Transappendageal Or Follicular Absorption
Compounds can enter skin through the openings that already exist in your skin as conduits between the lower and upper layers. Pores and hair follicles reach down past the upper layers of the epidermis and into the dermis where blood vessels nourish the skin. The pores and hair follicles represent only about .1% of the total surface of skin, so they are less likely to be the main avenues of skin absorption. However certain types of molecules may prefer the follicular route for skin absorption, so it depends on the type of compound in question.
Conclusion:
Personally, I wouldn’t choose canola or other cheap, highly processed seed oils in my leave on skin care products, as there are much better options for those products with amazing benefits. HOWEVER, as an ingredient in cold processed soap, a wash off product, along with other oils and butters, and properly formulated, that’s a definite yes. Looking at my example above, in an average 130g bad of soap and 1 gram of seed oil, that’s less than 0.8% seed oil. The key words here are “properly formulated”. I personally wouldn’t use more than 20% canola oil in a soap, and have decided all other seed oils are a no-go for me, except for high-oleic versions, based on the properties of the finished bar when I run scenarios through soapcalc.net.

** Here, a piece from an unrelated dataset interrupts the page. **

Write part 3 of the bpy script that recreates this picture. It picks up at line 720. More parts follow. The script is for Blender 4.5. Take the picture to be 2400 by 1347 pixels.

Now, I’m not saying you should or should not use a soap made with seed oils, I’m just saying, if you do, it’s very different than slathering the raw oil on your skin and leaving it there, or eating it for that matter. Make a choice that aligns with science, as well as your personal moral, ethical and health requirements. There’s a lot of fear mongering and crunchy mommy blogs out there, and we need to sift through the nonsense and make the best decisions for us with the best scientific data we can find.